Disabled characters are often shown being depressed and hopeless about their disabilities as they sometimes turn to villainy as an act of vengeance.
The only way they can gain happiness is through either being cured by magic/"moral eugenics" or by distancing themselves from disability.
That "distancing from disability" storyline is often demonstrated by characters becoming overjoyed at the prospect of losing their mobility aids such as wheelchairs! That's shitty.
I will adress the whole "self-hating narrative" in my conclusion since both anger and sadness are focused on the self-hatred narrative.
Firstly, don't cure characters who have incurable conditions. Because, guess what! Real disabled people with incurable conditions exist! They will still exist when your character is cured. All you've done is remove their representation and effectively said that the only way they can be happy is to not exist :) That's shitty.
Secondly, stop thinking that disabled people hate their assistant devices!
While wheelchairs might make you, able-bodied author, think of being trapped, disabled people who need wheelchairs need them in order to fully utilize their strengths. Wheelchairs are symbols of freedom!

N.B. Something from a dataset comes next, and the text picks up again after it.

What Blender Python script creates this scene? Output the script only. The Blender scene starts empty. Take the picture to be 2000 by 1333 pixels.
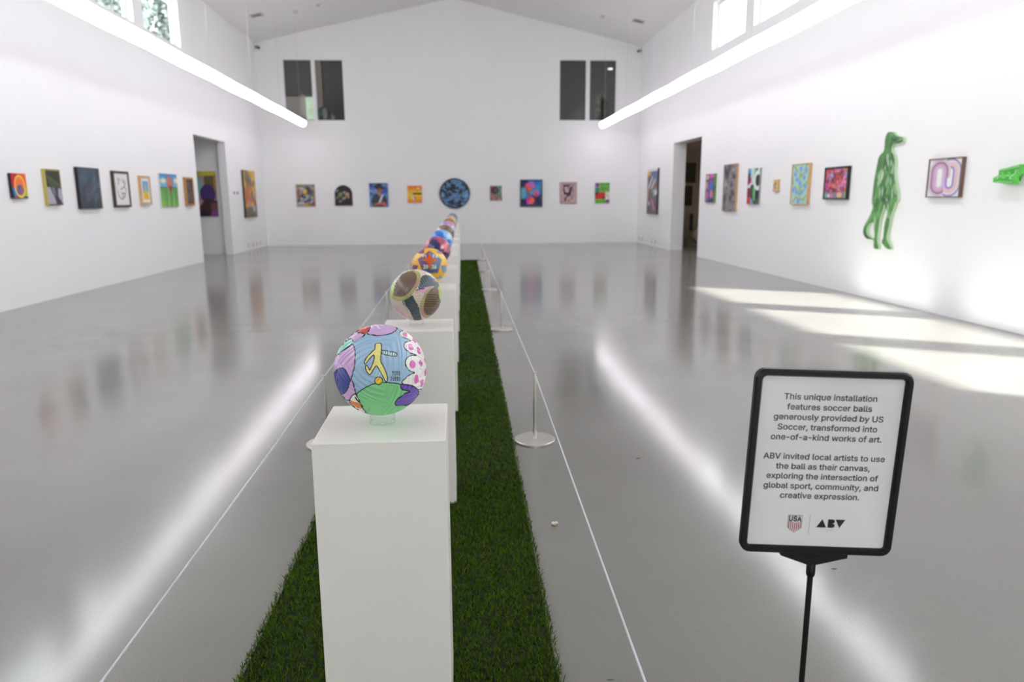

FINAL: Self Hating Narrative
Disabled people aren't instinctively self-hating, you know? Like, if people didn't hate/ignore the existence of disabled people then there would be no problem?
You are writing a world that is divorced from reality. In a world where spies can dodge bullets. In a world where dragons exist. In a world where power fantasy exists.
Why, in that world, did you decide that ableism must exist?
Why can't you write a world where disabled people aren't defined by self-hated?
Why can't you check out the disabled community before you write your bullshit representation to see campaigns such as "My Face Is A Masterpiece" or "I'm Not Your Villain" that disprove your assumption that all disabled people are self-hating?
Not all disabled people are self-hating and most don't hate all able-bodied people!
Most disabled people live happy-filled lives marked by the type of struggle you, standard person, goes through.
Disability doesn't have to be the isolating, depressing, and self-hating experience you assume it is.
There are thousands of people right now who are loving their existence and assistant devices.
There are thousands of people right now working to get to that point.
You could write the story of disabled characters who are happy in their disabilities and who struggle with the problems you do.
You could write disabled characters in a way that doesn't invalidate their problems but also doesn't show disability as a death sentence.